» **Data**

-- -- --

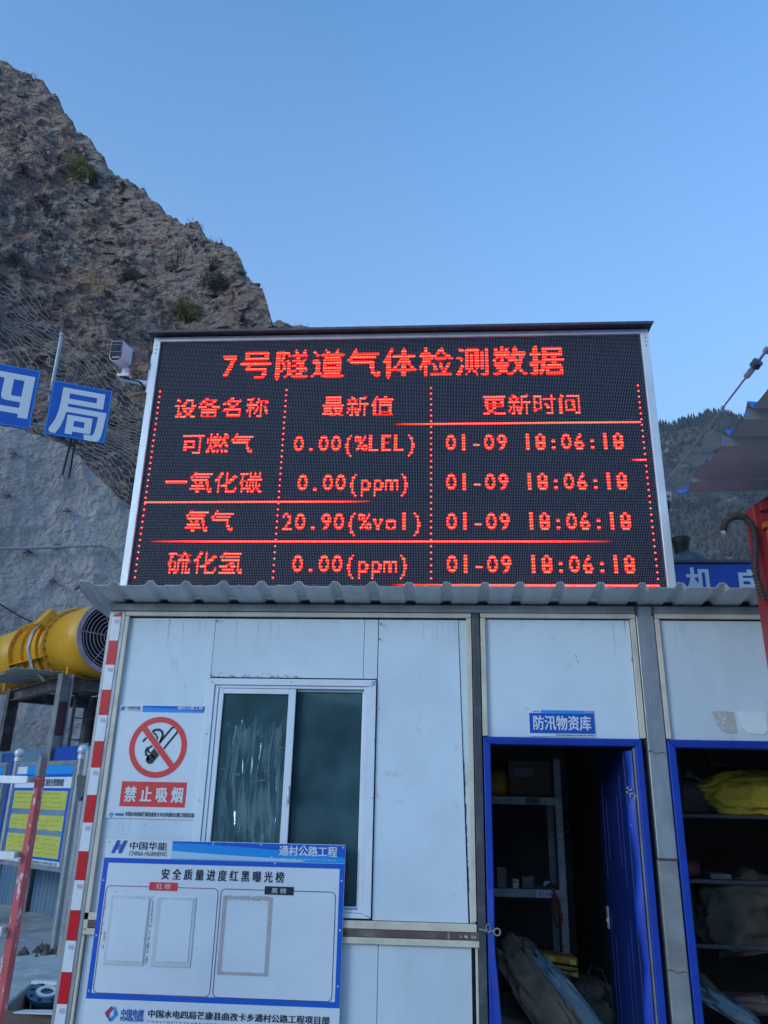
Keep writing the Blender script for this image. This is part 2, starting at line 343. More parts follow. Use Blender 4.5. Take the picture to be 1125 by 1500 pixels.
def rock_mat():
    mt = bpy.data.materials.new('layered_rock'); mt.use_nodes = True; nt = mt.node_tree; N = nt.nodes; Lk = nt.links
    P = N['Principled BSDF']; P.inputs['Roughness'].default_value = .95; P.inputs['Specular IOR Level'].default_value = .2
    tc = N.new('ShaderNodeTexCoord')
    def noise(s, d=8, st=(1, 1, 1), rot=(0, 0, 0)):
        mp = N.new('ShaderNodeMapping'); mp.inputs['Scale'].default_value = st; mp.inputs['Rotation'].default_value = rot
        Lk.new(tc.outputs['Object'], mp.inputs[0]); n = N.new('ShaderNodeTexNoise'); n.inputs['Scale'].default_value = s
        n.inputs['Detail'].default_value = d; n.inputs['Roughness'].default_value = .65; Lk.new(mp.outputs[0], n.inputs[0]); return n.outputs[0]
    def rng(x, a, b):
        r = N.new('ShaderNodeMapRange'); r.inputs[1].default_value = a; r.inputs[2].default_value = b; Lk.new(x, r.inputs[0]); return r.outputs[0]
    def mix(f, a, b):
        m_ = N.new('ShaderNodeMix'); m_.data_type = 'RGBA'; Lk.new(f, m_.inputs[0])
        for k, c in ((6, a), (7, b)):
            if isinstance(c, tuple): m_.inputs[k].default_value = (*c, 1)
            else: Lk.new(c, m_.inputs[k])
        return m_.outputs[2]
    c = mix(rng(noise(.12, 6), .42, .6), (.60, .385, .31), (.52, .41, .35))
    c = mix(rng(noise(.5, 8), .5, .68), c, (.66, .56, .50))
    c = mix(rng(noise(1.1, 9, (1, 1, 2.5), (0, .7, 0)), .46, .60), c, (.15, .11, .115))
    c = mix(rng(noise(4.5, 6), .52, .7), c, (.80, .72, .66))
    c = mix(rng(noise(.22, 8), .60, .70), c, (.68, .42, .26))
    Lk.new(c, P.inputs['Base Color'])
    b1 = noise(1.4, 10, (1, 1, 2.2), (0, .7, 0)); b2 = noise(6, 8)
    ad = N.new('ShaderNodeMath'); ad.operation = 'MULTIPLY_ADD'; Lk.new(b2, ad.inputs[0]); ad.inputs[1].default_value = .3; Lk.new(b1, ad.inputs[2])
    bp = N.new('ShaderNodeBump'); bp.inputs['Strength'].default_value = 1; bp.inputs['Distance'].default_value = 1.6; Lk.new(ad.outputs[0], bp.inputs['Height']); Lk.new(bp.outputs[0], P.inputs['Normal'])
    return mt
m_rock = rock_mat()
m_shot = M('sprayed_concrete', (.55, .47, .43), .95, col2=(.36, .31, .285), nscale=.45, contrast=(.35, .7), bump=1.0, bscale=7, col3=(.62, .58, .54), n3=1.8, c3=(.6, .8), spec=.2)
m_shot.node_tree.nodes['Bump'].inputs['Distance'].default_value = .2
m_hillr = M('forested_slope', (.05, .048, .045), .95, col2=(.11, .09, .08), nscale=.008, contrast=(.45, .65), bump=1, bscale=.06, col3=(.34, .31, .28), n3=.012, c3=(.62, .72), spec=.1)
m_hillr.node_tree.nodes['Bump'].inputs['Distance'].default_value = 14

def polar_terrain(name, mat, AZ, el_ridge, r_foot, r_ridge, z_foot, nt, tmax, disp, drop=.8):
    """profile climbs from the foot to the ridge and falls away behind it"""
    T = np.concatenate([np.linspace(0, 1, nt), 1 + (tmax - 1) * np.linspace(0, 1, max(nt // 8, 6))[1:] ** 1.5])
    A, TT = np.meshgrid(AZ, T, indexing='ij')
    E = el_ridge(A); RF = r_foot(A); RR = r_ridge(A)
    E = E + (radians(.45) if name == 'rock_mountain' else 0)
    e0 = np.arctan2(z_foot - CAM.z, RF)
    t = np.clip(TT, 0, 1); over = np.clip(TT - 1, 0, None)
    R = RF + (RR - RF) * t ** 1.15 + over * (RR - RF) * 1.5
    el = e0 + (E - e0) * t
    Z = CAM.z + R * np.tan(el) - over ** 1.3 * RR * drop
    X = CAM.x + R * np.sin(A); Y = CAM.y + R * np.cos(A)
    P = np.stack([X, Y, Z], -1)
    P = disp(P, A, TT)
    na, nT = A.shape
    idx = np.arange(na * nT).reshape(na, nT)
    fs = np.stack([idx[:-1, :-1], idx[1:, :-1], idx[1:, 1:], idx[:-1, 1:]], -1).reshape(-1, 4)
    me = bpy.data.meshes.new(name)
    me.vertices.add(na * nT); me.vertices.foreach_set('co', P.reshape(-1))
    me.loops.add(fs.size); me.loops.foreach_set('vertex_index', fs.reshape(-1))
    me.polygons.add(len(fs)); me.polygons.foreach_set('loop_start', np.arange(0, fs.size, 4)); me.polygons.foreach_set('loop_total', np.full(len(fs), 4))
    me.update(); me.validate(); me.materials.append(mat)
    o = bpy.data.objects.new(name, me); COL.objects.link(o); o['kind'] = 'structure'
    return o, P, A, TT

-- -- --

» **Exercise prompt**
Could you repeat all of the material exactly? Pictures should not be copied.

» **Result for this exercise**
Keep writing the Blender script for this image. This is part 2, starting at line 343. More parts follow. Use Blender 4.5. Take the picture to be 1125 by 1500 pixels.
def rock_mat():
    mt = bpy.data.materials.new('layered_rock'); mt.use_nodes = True; nt = mt.node_tree; N = nt.nodes; Lk = nt.links
    P = N['Principled BSDF']; P.inputs['Roughness'].default_value = .95; P.inputs['Specular IOR Level'].default_value = .2
    tc = N.new('ShaderNodeTexCoord')
    def noise(s, d=8, st=(1, 1, 1), rot=(0, 0, 0)):
        mp = N.new('ShaderNodeMapping'); mp.inputs['Scale'].default_value = st; mp.inputs['Rotation'].default_value = rot
        Lk.new(tc.outputs['Object'], mp.inputs[0]); n = N.new('ShaderNodeTexNoise'); n.inputs['Scale'].default_value = s
        n.inputs['Detail'].default_value = d; n.inputs['Roughness'].default_value = .65; Lk.new(mp.outputs[0], n.inputs[0]); return n.outputs[0]
    def rng(x, a, b):
        r = N.new('ShaderNodeMapRange'); r.inputs[1].default_value = a; r.inputs[2].default_value = b; Lk.new(x, r.inputs[0]); return r.outputs[0]
    def mix(f, a, b):
        m_ = N.new('ShaderNodeMix'); m_.data_type = 'RGBA'; Lk.new(f, m_.inputs[0])
        for k, c in ((6, a), (7, b)):
            if isinstance(c, tuple): m_.inputs[k].default_value = (*c, 1)
            else: Lk.new(c, m_.inputs[k])
        return m_.outputs[2]
    c = mix(rng(noise(.12, 6), .42, .6), (.60, .385, .31), (.52, .41, .35))
    c = mix(rng(noise(.5, 8), .5, .68), c, (.66, .56, .50))
    c = mix(rng(noise(1.1, 9, (1, 1, 2.5), (0, .7, 0)), .46, .60), c, (.15, .11, .115))
    c = mix(rng(noise(4.5, 6), .52, .7), c, (.80, .72, .66))
    c = mix(rng(noise(.22, 8), .60, .70), c, (.68, .42, .26))
    Lk.new(c, P.inputs['Base Color'])
    b1 = noise(1.4, 10, (1, 1, 2.2), (0, .7, 0)); b2 = noise(6, 8)
    ad = N.new('ShaderNodeMath'); ad.operation = 'MULTIPLY_ADD'; Lk.new(b2, ad.inputs[0]); ad.inputs[1].default_value = .3; Lk.new(b1, ad.inputs[2])
    bp = N.new('ShaderNodeBump'); bp.inputs['Strength'].default_value = 1; bp.inputs['Distance'].default_value = 1.6; Lk.new(ad.outputs[0], bp.inputs['Height']); Lk.new(bp.outputs[0], P.inputs['Normal'])
    return mt
m_rock = rock_mat()
m_shot = M('sprayed_concrete', (.55, .47, .43), .95, col2=(.36, .31, .285), nscale=.45, contrast=(.35, .7), bump=1.0, bscale=7, col3=(.62, .58, .54), n3=1.8, c3=(.6, .8), spec=.2)
m_shot.node_tree.nodes['Bump'].inputs['Distance'].default_value = .2
m_hillr = M('forested_slope', (.05, .048, .045), .95, col2=(.11, .09, .08), nscale=.008, contrast=(.45, .65), bump=1, bscale=.06, col3=(.34, .31, .28), n3=.012, c3=(.62, .72), spec=.1)
m_hillr.node_tree.nodes['Bump'].inputs['Distance'].default_value = 14

def polar_terrain(name, mat, AZ, el_ridge, r_foot, r_ridge, z_foot, nt, tmax, disp, drop=.8):
    """profile climbs from the foot to the ridge and falls away behind it"""
    T = np.concatenate([np.linspace(0, 1, nt), 1 + (tmax - 1) * np.linspace(0, 1, max(nt // 8, 6))[1:] ** 1.5])
    A, TT = np.meshgrid(AZ, T, indexing='ij')
    E = el_ridge(A); RF = r_foot(A); RR = r_ridge(A)
    E = E + (radians(.45) if name == 'rock_mountain' else 0)
    e0 = np.arctan2(z_foot - CAM.z, RF)
    t = np.clip(TT, 0, 1); over = np.clip(TT - 1, 0, None)
    R = RF + (RR - RF) * t ** 1.15 + over * (RR - RF) * 1.5
    el = e0 + (E - e0) * t
    Z = CAM.z + R * np.tan(el) - over ** 1.3 * RR * drop
    X = CAM.x + R * np.sin(A); Y = CAM.y + R * np.cos(A)
    P = np.stack([X, Y, Z], -1)
    P = disp(P, A, TT)
    na, nT = A.shape
    idx = np.arange(na * nT).reshape(na, nT)
    fs = np.stack([idx[:-1, :-1], idx[1:, :-1], idx[1:, 1:], idx[:-1, 1:]], -1).reshape(-1, 4)
    me = bpy.data.meshes.new(name)
    me.vertices.add(na * nT); me.vertices.foreach_set('co', P.reshape(-1))
    me.loops.add(fs.size); me.loops.foreach_set('vertex_index', fs.reshape(-1))
    me.polygons.add(len(fs)); me.polygons.foreach_set('loop_start', np.arange(0, fs.size, 4)); me.polygons.foreach_set('loop_total', np.full(len(fs), 4))
    me.update(); me.validate(); me.materials.append(mat)
    o = bpy.data.objects.new(name, me); COL.objects.link(o); o['kind'] = 'structure'
    return o, P, A, TT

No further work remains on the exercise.